▶ The problem:
Scan the records for the string "parts"; copy each line where it occurs.

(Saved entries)
┌──

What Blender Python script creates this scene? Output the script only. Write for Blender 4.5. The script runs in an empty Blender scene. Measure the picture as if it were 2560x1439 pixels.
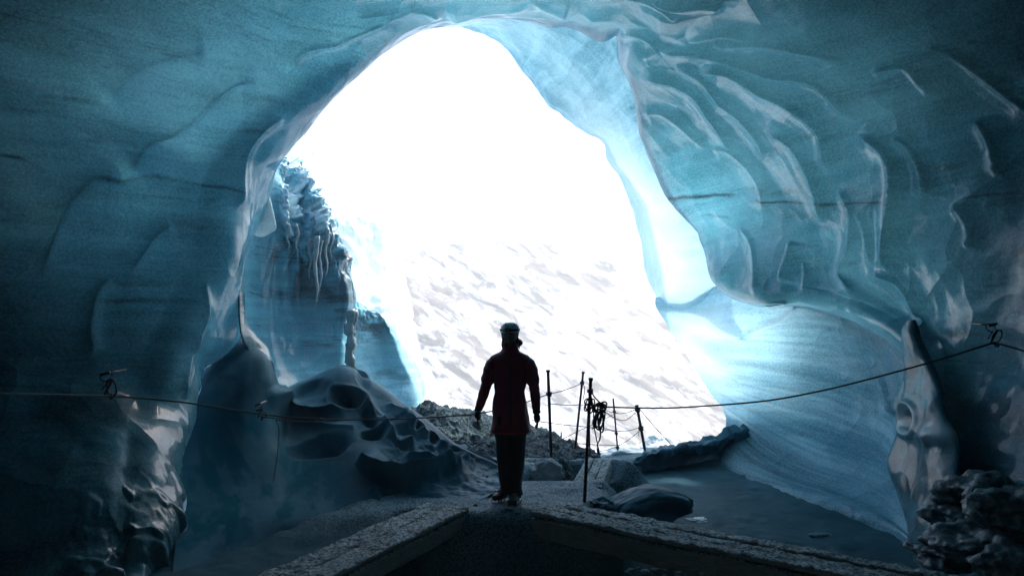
import bpy, bmesh, math, random
import numpy as np
from mathutils import Vector, Matrix
random.seed(7)
S = bpy.context.scene
COL = S.collection
R = math.radians
# ------------------------------------------------------------------ camera
CAM_Z, FPX, CX, HY = 1.62, 1707.0, 1280.0, 850.0
cam = bpy.data.cameras.new("camera")
cam.sensor_width = 36; cam.lens = 24; cam.clip_end = 3000; cam.clip_start = 0.05
cam.shift_y = (HY - 719.5) / 2560.0
co = bpy.data.objects.new("camera", cam); COL.objects.link(co)
co.location = (0, 0, CAM_Z); co.rotation_euler = (R(90), 0, 0)
S.camera = co
# ------------------------------------------------------------------ sky and sun
SUN_EL, SUN_AZ = 52.0, 35.0         # azimuth from +Y towards +X
w = bpy.data.worlds.new("World"); S.world = w; w.use_nodes = True
nt = w.node_tree; bg = nt.nodes["Background"]
sky = nt.nodes.new("ShaderNodeTexSky"); sky.sky_type = 'NISHITA'; sky.sun_disc = False
sky.sun_elevation = R(SUN_EL); sky.sun_rotation = R(SUN_AZ)
sky.air_density = 1.0; sky.dust_density = 3.0; sky.ozone_density = 0.5
nt.links.new(sky.outputs[0], bg.inputs[0]); bg.inputs[1].default_value = 0.15
sl = bpy.data.lights.new("sun", 'SUN'); sl.energy = 1.9; sl.angle = R(4); sl.color = (1, .96, .9)
so = bpy.data.objects.new("sun", sl); COL.objects.link(so)
sd = Vector((math.sin(R(SUN_AZ))*math.cos(R(SUN_EL)), math.cos(R(SUN_AZ))*math.cos(R(SUN_EL)), math.sin(R(SUN_EL))))
so.rotation_euler = (-sd).to_track_quat('-Z', 'Y').to_euler(); so.location = (10, 30, 30)
S.view_settings.view_transform = 'Standard'; S.view_settings.look = 'None'
S.view_settings.gamma = 1; S.view_settings.exposure = 1.8
S.cycles.max_bounces = 10; S.cycles.diffuse_bounces = 7; S.cycles.glossy_bounces = 4
S.cycles.sample_clamp_indirect = 6; S.cycles.blur_glossy = 0.2
S.cycles.caustics_refractive = False; S.cycles.use_denoising = True

# ------------------------------------------------------------------ helpers
def W(px, py, d): return Vector(((px-CX)/FPX*d, d, CAM_Z+(HY-py)/FPX*d))
def Wn(a):
    a = np.asarray(a, float)
    return np.stack([(a[..., 0]-CX)/FPX*a[..., 2], a[..., 2], CAM_Z+(HY-a[..., 1])/FPX*a[..., 2]], -1)
def proj(P): return CX+P[..., 0]/np.maximum(P[..., 1], .4)*FPX, HY-(P[..., 2]-CAM_Z)/np.maximum(P[..., 1], .4)*FPX
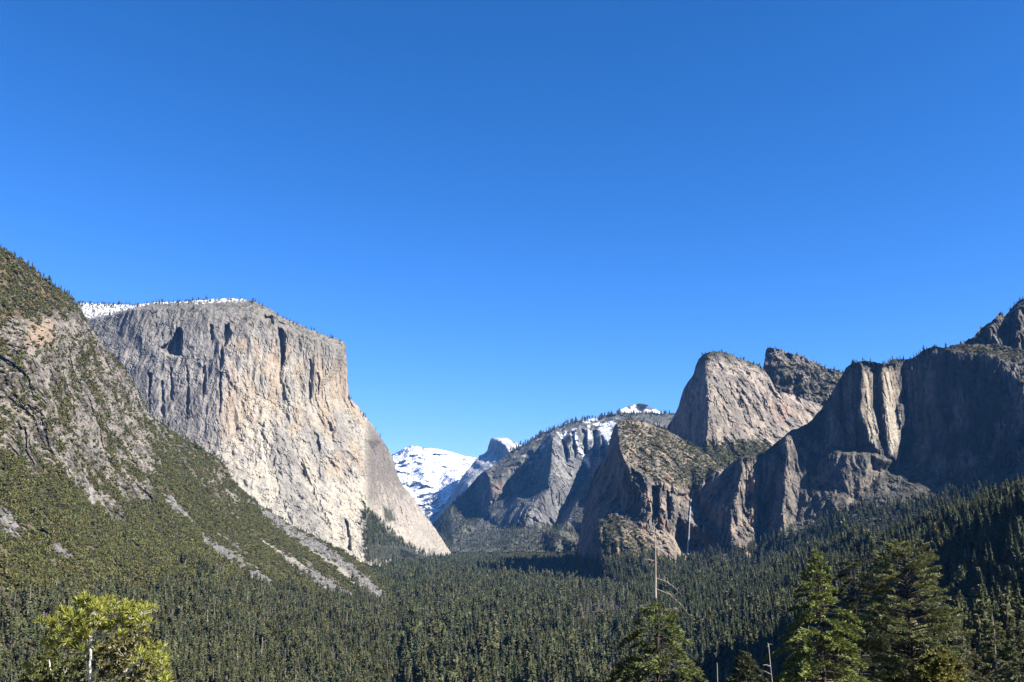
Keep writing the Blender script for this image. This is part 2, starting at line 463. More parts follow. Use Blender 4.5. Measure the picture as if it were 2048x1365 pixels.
# --- broad massif in the middle distance with a pointed rock prow
SNOWP = [[(1122, 872), (1132, 862), (1131, 874), (1124, 880)], [(1165, 842), (1195, 836), (1198, 842), (1178, 846)], [(1180, 850), (1225, 842), (1238, 850), (1210, 860), (1200, 850)],
         [(1195, 855), (1222, 846), (1226, 870), (1216, 895), (1206, 880)], [(1143, 858), (1149, 856), (1158, 890), (1182, 935), (1176, 936), (1156, 905)], [(1172, 858), (1178, 858), (1186, 890), (1181, 892)]]
def col_rim(x, y, P, N):
    n = fbm(P, 160, 600, 4, 5); f = fbm(P, 60, 90, 3, 11); g = fbm(P, 350, None, 3, 15)
    c = mix((0.17, 0.17, 0.175), (0.34, 0.325, 0.31), sstep(-.4, .45, n))
    veg = sstep(-0.02, 0.22, 0.6 * f + 0.7 * g + 0.9 * (N[..., 2] - 0.42))
    veg = np.maximum(veg, pmask([(968, 944), (1060, 884), (1088, 890), (1060, 950), (985, 1000)], x, y, 10, f, 12) * 0.85)
    low = sstep(1035, 1062, y + 8 * g)
    veg = np.maximum(veg, low)
    veg = np.maximum(veg, pmask([(870, 1050), (905, 1000), (950, 960), (960, 1040), (930, 1090), (870, 1090)], x, y, 6, f, 10) * 0.8)
    veg = np.maximum(veg, sstep(8, 1, y - np.interp(x, [1021, 1097, 1229, 1350], [906, 864, 830, 832])) * (f > -0.25) * .95)
    c = mix(c, mix((0.06, 0.066, 0.05), (0.15, 0.145, 0.11), sstep(-.3, .3, f)), veg * 0.9)
    c = mix(c, (0.07, 0.07, 0.06), sstep(.18, .32, fbm(P, 28, None, 2, 77)) * .7)
    snow = 0 * x
    for p in SNOWP: snow = np.maximum(snow, pmask(p, x, y, 3, f, 7))
    snow = np.maximum(snow, sstep(0.3, 0.45, f) * pmask([(1040, 905), (1100, 862), (1235, 830), (1235, 850), (1110, 880), (1060, 930)], x, y, 8) * 0.8)
    c = mix(c, SNOW, snow * 0.9)
    return mix(c, (0.3, 0.19, 0.15), pmask([(965, 975), (1010, 965), (1025, 972), (1000, 985), (968, 992)], x, y, 5, f, 8) * 0.55)
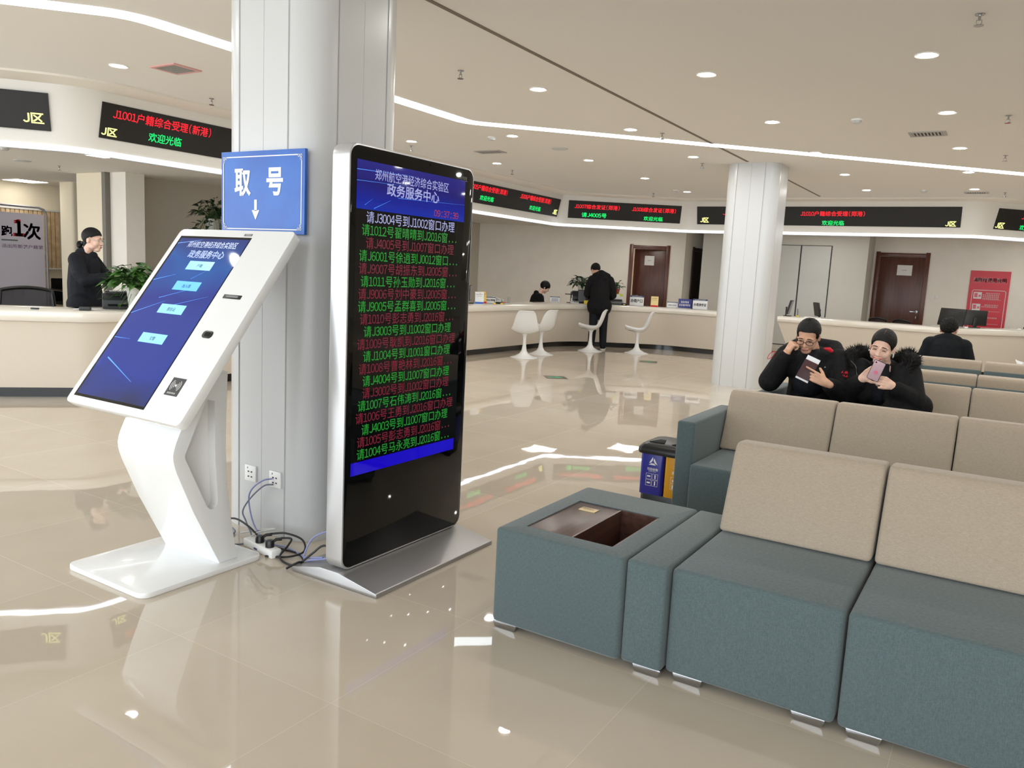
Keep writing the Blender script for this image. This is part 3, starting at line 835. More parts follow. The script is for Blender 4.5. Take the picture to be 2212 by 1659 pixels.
# ================================================================ INFORMATION TOTEM
it = thing('information_totem', 'tall black and silver information screen on a flat metal foot beside the near column', 'display', (-2.46, 2.98, 0))
fx = -2.42
b = B()
fp = [(-2.725, 0), (-2.725, .022), (-2.545, .062), (-2.43, .062), (-2.205, .022), (-2.2, .018), (-2.2, 0)]
prism(b, fp, XZ, 2.525, 3.442, bev=.003); part('foot', b, ALUB, it, True, True, 30)
b = B(); prism(b, rrect(2.535, 3.448, .064, 1.955, .055, 8), YZ, fx-.1, fx, bev=.006, bevel_edges='caps'); hs = part('housing', b, ALU, it, True, True, 30)
b = B(); prism(b, rrect(2.543, 3.44, .073, 1.946, .05, 8), YZ, fx-.01, fx+.0015, bev=.001, bevel_edges='caps'); gl = part('front_glass', b, GLASSB, it, True)
TY, TZ = V((0, 1, 0)), V((0, 0, 1))
def tq(y, z, d=.003): return V((fx+d, y, z))
sc = part('screen', (lambda b: (box(b, fx, fx+.0022, 2.578, 3.368, .5, 1.888), b)[1])(B()), mat('screen_black', (9, 9, 10), .03, spec=.4), it, True, False)
HD = screen_grad('totem_header', [(0, (22, 52, 190)), (.3, (26, 40, 168)), (.6, (28, 26, 130)), (1, (38, 36, 150))], 2, 1.68, 1.89, .62, .1)
b = B(); quad(b, tq(2.578, 1.682), tq(3.368, 1.682), tq(3.368, 1.888), tq(2.578, 1.888)); hd = part('header_band', b, HD, sc, True, False)
b = B(); quad(b, tq(2.578, .5), tq(3.355, .5), tq(3.355, .56), tq(2.578, .56)); part('footer_band', b, mat('footer_blue', (5, 4, 40), .03, emit=(26, 8, 200), es=.8, sample=False, coat=.4), sc, True, False)
b = B()
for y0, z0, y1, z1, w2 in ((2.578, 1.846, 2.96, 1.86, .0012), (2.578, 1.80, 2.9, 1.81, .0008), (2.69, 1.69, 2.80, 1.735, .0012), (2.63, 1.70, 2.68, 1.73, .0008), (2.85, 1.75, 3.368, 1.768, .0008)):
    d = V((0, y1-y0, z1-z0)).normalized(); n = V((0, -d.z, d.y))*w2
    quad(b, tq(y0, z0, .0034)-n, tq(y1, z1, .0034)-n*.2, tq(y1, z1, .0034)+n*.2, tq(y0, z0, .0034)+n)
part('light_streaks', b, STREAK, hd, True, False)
b = B(); text(b, '郑州航空港经济综合实验区', tq(2.69, 1.812, .004), TY, TZ, .54, .05, 0, .004); part('title_line', b, TXTW, hd, True, False)
b = B(); text2(b, '政务服务中心', tq(2.77, 1.753, .004), TY, TZ, .385, .058, 0, .035); part('title_line', b, TXTW, hd, True, False)
b = B(); text(b, '09:37:39', tq(3.118, 1.688, .004), TY, TZ, .2, .042, 0, .01); part('clock', b, TXTC, hd, True, False)
L = '请J3004号到J1002窗口办理|请1012号翟晴晴到J2016窗...|请J4005号到J1007窗口办理|请J6001号徐逍到J0012窗口...|请J9007号胡振东到J2005窗...|请1011号孙玉勋到J2016窗...|请J9006号刘中豪到J2005窗...|请J9005号孟群喜到J2005窗...|请1010号彭志勇到J2016窗...|请J3003号到J1002窗口办理|请1009号耿凯到J2016窗口办理|请J1004号到J1001窗口办理|请1008号曹艳林到J2016窗...|请J4004号到J1007窗口办理|请J3002号到J1002窗口办理|请1007号石伟涛到J2016窗...|请1006号王勇到J2016窗口办理|请J4003号到J1007窗口办理|请1005号彭志勇到J2016窗...|请1004号马永亮到J2016窗...'.split('|')
for i, s in enumerate(L):
    zc = 1.650-i*(1.650-.592)/19
    n = sum(.5 if ord(c) < 256 else 1 for c in s)
    w = n*.0542
    b = B(); text(b, s, tq(2.966-w/2, zc-.027), TY, TZ, w, .055, 0, .003)
    part('text_line', b, TXTW if i == 0 else (TXTG if i % 2 else TXTR), sc, True, False)
b = B(); scribble(b, tq(3.325, 1.893, .0022), TY, TZ, .06, .016, 4); strip3(b, tq(3.325, 1.887, .0022), TY, TZ, 0, .06, 0, .002); part('maker_mark', b, mat('mark_grey', (130, 130, 130), .5), gl, True, False)

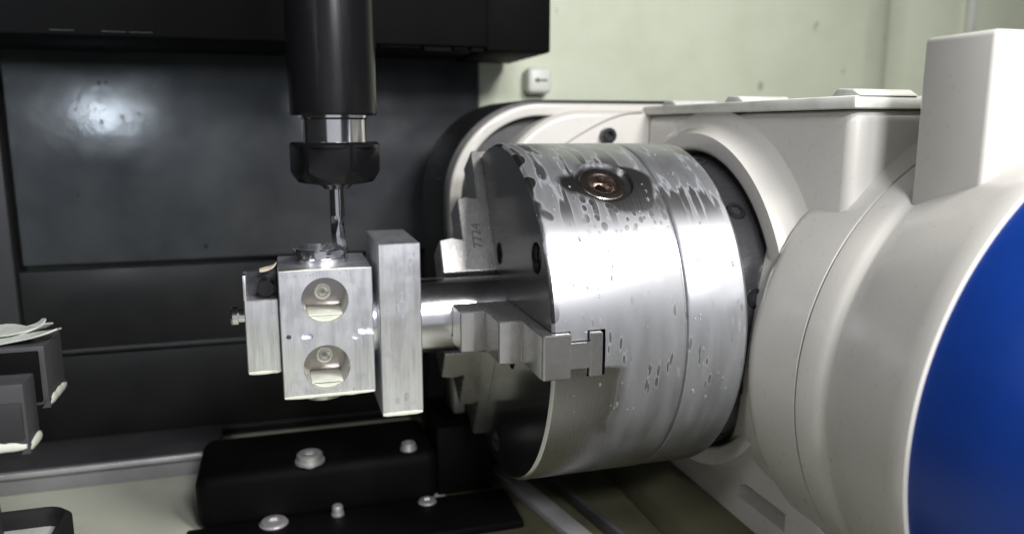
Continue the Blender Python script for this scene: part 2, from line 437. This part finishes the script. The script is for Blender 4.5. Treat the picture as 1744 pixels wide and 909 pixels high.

└──

▶ Response to this task:
Keep writing the Blender script for this image. This is part 2, starting at line 463. More parts follow. Use Blender 4.5. Measure the picture as if it were 2048x1365 pixels.
Keep writing the Blender script for this image. This is part 3, starting at line 835. More parts follow. The script is for Blender 4.5. Take the picture to be 2212 by 1659 pixels.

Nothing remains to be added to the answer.